Now for the reinstallation of the output amplifier board assemblies. As usual I start with the more difficult left channel.

Turning the Beomaster cabinet back over...

You may have noticed that this time I rotated the output amplifier board 90° the opposite way than I did on the previous Beomaster 8000 left channel output amplifier installation. I am still deciding which way I like best. This time seemed like it was easier but it could just be that I am getting the hang of it. In any case this beats my original method of attaching the heatsink mounted components after installing the amplifier board.

The left channel output amplifier assembly is mounted in place so I can complete the left channel reservoir capacitor wiring now.

Next up is the right channel output amplifier installation. The 90° board rotation technique would work here but I have been able to reinstall the board without turning it.
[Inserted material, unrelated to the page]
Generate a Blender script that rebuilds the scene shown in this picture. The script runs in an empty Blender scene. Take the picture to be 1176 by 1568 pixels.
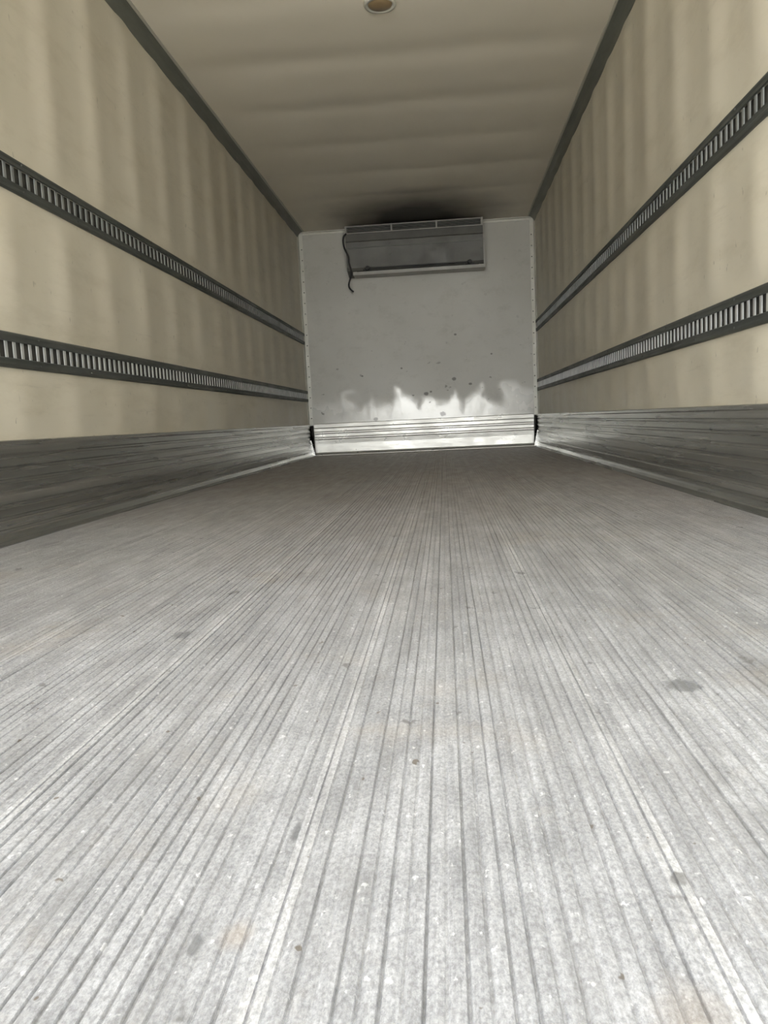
import bpy, bmesh, math, random
from mathutils import Matrix, Vector
random.seed(4)
W=1.225; H=2.34; D=8.35; Y0=-0.7
Z1,Z2,ZK=0.634,1.239,0.331
scn=bpy.context.scene

# ---------------------------------------------------------------- helpers
def link(o,parent=None):
    scn.collection.objects.link(o)
    if parent: o.parent=parent
    return o
def mesh_obj(name,verts,faces,mats,mi=None,smooth=False,parent=None):
    me=bpy.data.meshes.new(name)
    me.from_pydata(verts,[],faces); me.update()
    for m in mats: me.materials.append(m)
    if mi:
        for p,i in zip(me.polygons,mi): p.material_index=i
    if smooth:
        for p in me.polygons: p.use_smooth=True
    o=bpy.data.objects.new(name,me)
    return link(o,parent)
class MB:
    def __init__(s): s.v=[];s.f=[];s.m=[]
    def box(s,a,b,m=0):
        x0,y0,z0=a;x1,y1,z1=b;n=len(s.v)
        s.v+=[(x0,y0,z0),(x1,y0,z0),(x1,y1,z0),(x0,y1,z0),(x0,y0,z1),(x1,y0,z1),(x1,y1,z1),(x0,y1,z1)]
        s.f+=[(n,n+3,n+2,n+1),(n+4,n+5,n+6,n+7),(n,n+1,n+5,n+4),(n+1,n+2,n+6,n+5),(n+2,n+3,n+7,n+6),(n+3,n,n+4,n+7)]
        s.m+=[m]*6
    def loft(s,prof,fn,ts,m=0,close=False,caps=False):
        n=len(s.v);k=len(prof)
        for t in ts:
            for p in prof: s.v.append(fn(p,t))
        for i in range(len(ts)-1):
            for j in range(k if close else k-1):
                j2=(j+1)%k
                s.f.append((n+i*k+j,n+i*k+j2,n+(i+1)*k+j2,n+(i+1)*k+j)); s.m.append(m)
        if caps:
            s.f.append(tuple(n+j for j in range(k)));s.m.append(m)
            e=n+(len(ts)-1)*k
            s.f.append(tuple(e+j for j in reversed(range(k))));s.m.append(m)
    def cyl(s,c,axis,r,h,m=0,seg=16,r2=None):
        n=len(s.v);r2=r if r2 is None else r2
        ax=Vector(axis).normalized();u=ax.orthogonal().normalized();w=ax.cross(u)
        for k,(rr,t) in enumerate(((r,0),(r2,h))):
            for i in range(seg):
                a=2*math.pi*i/seg
                s.v.append(tuple(Vector(c)+ax*t+u*rr*math.cos(a)+w*rr*math.sin(a)))
        for i in range(seg):
            j=(i+1)%seg
            s.f.append((n+i,n+j,n+seg+j,n+seg+i));s.m.append(m)
        s.f.append(tuple(n+i for i in reversed(range(seg))));s.m.append(m)
        s.f.append(tuple(n+seg+i for i in range(seg)));s.m.append(m)
    def obj(s,name,mats,smooth=False,parent=None,fix=False):
        o=mesh_obj(name,s.v,s.f,mats,s.m,smooth,parent)
        if fix:
            bm=bmesh.new();bm.from_mesh(o.data);bmesh.ops.recalc_face_normals(bm,faces=bm.faces);bm.to_mesh(o.data);bm.free()
        return o
def empty(name,loc=(0,0,0)):
    e=bpy.data.objects.new(name,None);e.empty_display_size=.1;e.location=loc
    return link(e)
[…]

The final step of this install is to secure the back panel to the heat sinks.

The last task in the restoration catch up is to clean and recap the power supply board. That includes the small heat sink with the voltage regulators.

This power supply board was pretty dirty. It has also been worked on before. The C51 1uF capacitor had been replaced by a 2.2uF capacitor for some reason. I will put everything back to the values that are supposed to be there.

Here is the board with the parts I will replace removed.

Here is the board after an alcohol bath.

When I examined the trace side I found a couple of areas that needed addressing. The solder joints in the middle of the board did not look good. They weren't smooth.

I don't know what was going on there so I de-soldered the ones that looked bad, cleaned up the area and resoldered it.

I also found a trace that was almost broken through.

I scraped away more of the coating to get to the copper trace and used a small piece of magnet wire for the repair.

After the cleaning and solder repair I installed the new capacitors. On the three large capacitors I added a bead of black hot glue to help secure the axial capacitors.  This type of glue works good in this application and can be removed in the future the next time this board requires rebuilding ... 2058? ...I don't think I will still be around :-) .

Here is the completed power supply assembly.  I replaced the thermal insulators on the voltage regulators with Sil-Pads.

I will leave the shield box top and bottom pieces off for now until I can test that the remote control capabilities work.

There is the power supply assembly back in the Beomaster cabinet. This is a major milestone in the restoration of these two Beomaster 8000 units. The next task is to recap the Preamplifier board and the Filter & Tone Control board.